NASA Selects Companies to Conduct Heavy Lift Studies


A number of legacy systems are being reviewed for their potential use in future heavy-lift launch system. Image Credit: NASA

NASA has announced the 13 companies that space the agency has selected for negotiations that could potentially lead to these businesses being awarded to study and evaluate heavy-lift launch vehicle concepts. These studies will include affordability, propulsion technologies and system concepts. 

The companies that have been chosen are: 

Aerojet General Corp., Rancho Cordova, Calif.

Analytical Mechanics Associates, Huntsville, Ala.

Andrews Space, Tukwila, Wash.

Alliant Techsystems, Huntsville, Ala.

The Boeing Co., Huntsville, Ala.

Lockheed Martin Corp., Huntsville, Ala.

Northrop Grumman Systems Corp., Huntsville, Ala.

Orbital Sciences Corp., Chandler, Ariz.

Pratt & Whitney Rocketdyne, Canoga Park, Calif.

Science Applications International Corp., Huntsville, Ala.

Space Exploration Technologies Corp., Hawthorne, Calif.

United Launch Alliance, Centennial, Colo.

United Space Alliance, Huntsville, Ala. 

All total, these awards are approximately $7.5 million total with a maximum individual contract award of $625,000. Each of these companies will provide a final report to NASA that will help lay the groundwork for the transportation system that one day could launch humans to destinations around the solar system. Some of these include asteroids, Lagrange points, the moon and Mars. 

“These trade studies will provide a look at innovative launch vehicle concepts, propulsion technologies, and processes that should make human exploration missions more affordable,” said Doug Cooke, associate administrator of NASA’s Exploration Systems Mission Directorate at the agency’s Headquarters in Washington. “If we are to travel beyond low-Earth orbit, industry’s collaboration is essential to reduce the cost associated with our future exploration goals and approaches and make the heavy-lift vehicle affordable to build and fly.” 

While these studies will look at legacy hardware such as Saturn, shuttle and Ares-derived systems – new technology and systems will not be excluded.

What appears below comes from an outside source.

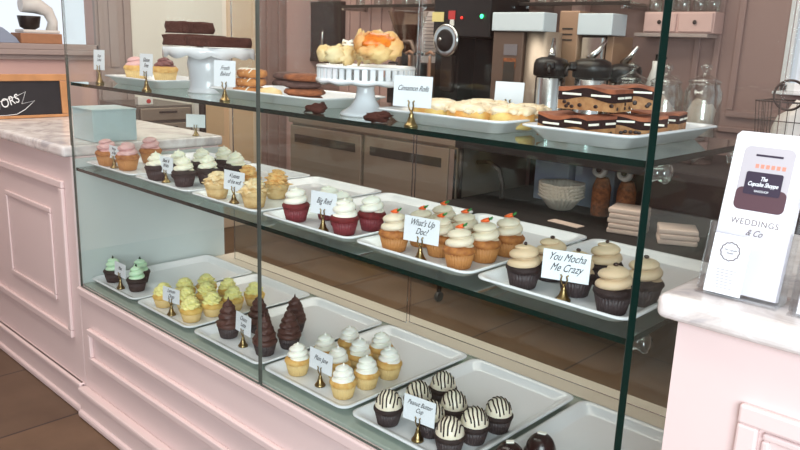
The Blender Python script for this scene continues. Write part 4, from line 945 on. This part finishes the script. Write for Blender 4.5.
# ---------------------------------------------------------------- brochures on the right counter
def holder(x, y, lab_h, lab_b, w_=.118, full=True):
    h = thing('brochure_holder', lab_h, 'brochure holder', (x, y, 1.0505), 0, 'clear brochure holders')
    MB().box(-w_ / 2, w_ / 2, -.033, .045, 0, .003).build('base', 'clear_acrylic', h)
    t = Matrix.Rotation(-.22, 4, 'X')
    MB().box(-w_ / 2, w_ / 2, .006, .0085, .004, .185, rot=t).build('back_plate', 'clear_acrylic', h)
    MB().box(-w_ / 2, w_ / 2, -.0245, -.022, .0, .105, rot=t).build('front_plate', 'clear_acrylic', h)
    for s in (-1, 1): MB().box(s * w_ / 2 - .0015, s * w_ / 2 + .0015, -.0215, .0055, .0, .105, rot=t).build('side_plate', 'clear_acrylic', h)
    b = thing('brochure', lab_b, 'brochure', (x, y - .004, 1.0545)); b.rotation_euler = (-.22, 0, 0)
    W = .104; Hh = .243
    q = MB(); out = [(-W / 2, 0), (W / 2, 0), (W / 2, Hh - .006), (W / 2 - .006, Hh), (-W / 2 + .006, Hh), (-W / 2, Hh - .006)]; q.prism(out, -.009, .006, axis='y'); q.build('paper', 'brochure_paper', b)
    f = MB()
    def rr(x0, x1, z0, z1, r):
        p = []
        for (cx, cz_, a0) in ((x1 - r, z1 - r, 0), (x0 + r, z1 - r, PI / 2), (x0 + r, z0 + r, PI), (x1 - r, z0 + r, 1.5 * PI)):
            for i in range(6): a = a0 + PI / 2 * i / 5; p.append((cx + r * math.cos(a), cz_ + r * math.sin(a)))
        return p
    f.prism(rr(-.036, .036, .126, .222, .009), -.0098, -.009, axis='y'); pf = f.build('photo', 'photo_grey', b)
    f = MB(); f.prism(rr(-.036, .036, .126, .160, .009), -.0102, -.0098, axis='y'); f.build('photo_foreground', 'photo_plum', pf)
    f = MB(); f.prism(rr(-.026, .026, .150, .184, .003), -.0108, -.0102, axis='y'); f.build('shop_sign', 'sign_dark', pf)
    f = MB()
    for i in range(6): f.box(-.016 + i * .0075, -.011 + i * .0075, -.0102, -.0098, .190, .196)
    f.build('pink_figures', 'rosy', pf)
    MB().box(-.018, .020, -.0104, -.0098, .2075, .2105).build('dark_bar', 'sign_dark', pf)
    text_mesh('sign_lettering', 'The\nCupcake Shoppe', .0088, 'card_paper', pf, (0, -.0110, .170), (PI / 2, 0, 0), shear=.35, sx=.72, line=.95, bold=.0002)
    text_mesh('small_lettering', 'BAKESHOP', .0046, 'card_paper', pf, (0, -.0110, .1555), (PI / 2, 0, 0), sx=.9)
    text_mesh('title_lettering', 'WEDDINGS', .0125, 'grey_ink', b, (0, -.0093, .108), (PI / 2, 0, 0), sx=.95, spacing=1.15)
    text_mesh('subtitle_lettering', '& Co', .0135, 'grey_ink', b, (.002, -.0093, .093), (PI / 2, 0, 0), shear=.5, sx=.8)
    lf = thing('leaflet', 'small white card with a round seal in front of the ' + ('brochure' if full else 'cropped brochure'), 'leaflet', (x - .021, y - .0205 - .0035, 1.0540)); lf.rotation_euler = (-.22, 0, 0)
    MB().box(-.027, .027, -.0022, 0, 0, .090).build('leaflet_paper', 'card_paper', lf)
    tt = []
    f = MB(); f.tube([((.0135 + .0006 * math.cos(12 * a)) * math.cos(a), -.0026, .065 + (.0135 + .0006 * math.cos(12 * a)) * math.sin(a)) for a in [2 * PI * i / 72 for i in range(72)]], .0009, 5, closed=True); f.build('seal_ring', 'grey_ink', lf)
    text_mesh('seal_lettering', 'The Cupcake\nShoppe', .0045, 'grey_ink', lf, (0, -.0024, .065), (PI / 2, 0, 0), shear=.3, sx=.8)
    for i in range(7): MB().box(-.015 + .002 * (i % 2), .015 - .003 * (i % 3), -.0024, -.0022, .036 - i * .0045, .0368 - i * .0045).build('text_line', 'grey_ink', lf)
holder(-.362, .050, 'clear acrylic brochure holder on the right marble counter, left one', 'white wedding brochure with a rounded photo and grey title')
holder(-.228, .045, 'clear acrylic brochure holder at the right edge of the photo', 'white brochure mostly cut off at the right edge', full=False)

The reports are expected to locate and identify ‘gaps’ in propulsion technology (including propellant tanks, rocket health management systems and main propulsion systems). They will then assess the status of these systems and work to determine which combination is the most appropriate to meet various mission objectives. 

NASA will then utilize these recommendations to determine which heavy-lift vehicle concepts and propulsion technologies are best suited for future exploration missions.

Numerous variations using shuttle-derived technology have already been submitted. Image Credit: NASA


  1. This says, ok space community, come with your best ideas and we’ll see what we can do and how we can best split it up between everyone. Tough to do in my opinion.

  2. Wow! I can’t imagine Elon Musk and ATK sitting down and coming up with a plan together (they are from such different worlds). If it ever comes to that, though, I’ll bet we could see some great collaboration.For the good of the space community, however, I hope this thing doesn’t become a long drawn out contract dispute between commercial and government space. We have suffered through that long enough and it’s time to pull out all the stops and create a heavy launch vehicle quickly and efficiently. I think it’s funny that Ares 1 and V are included in the picture of “legacy” systems. I guess the legacy is from the Shuttle.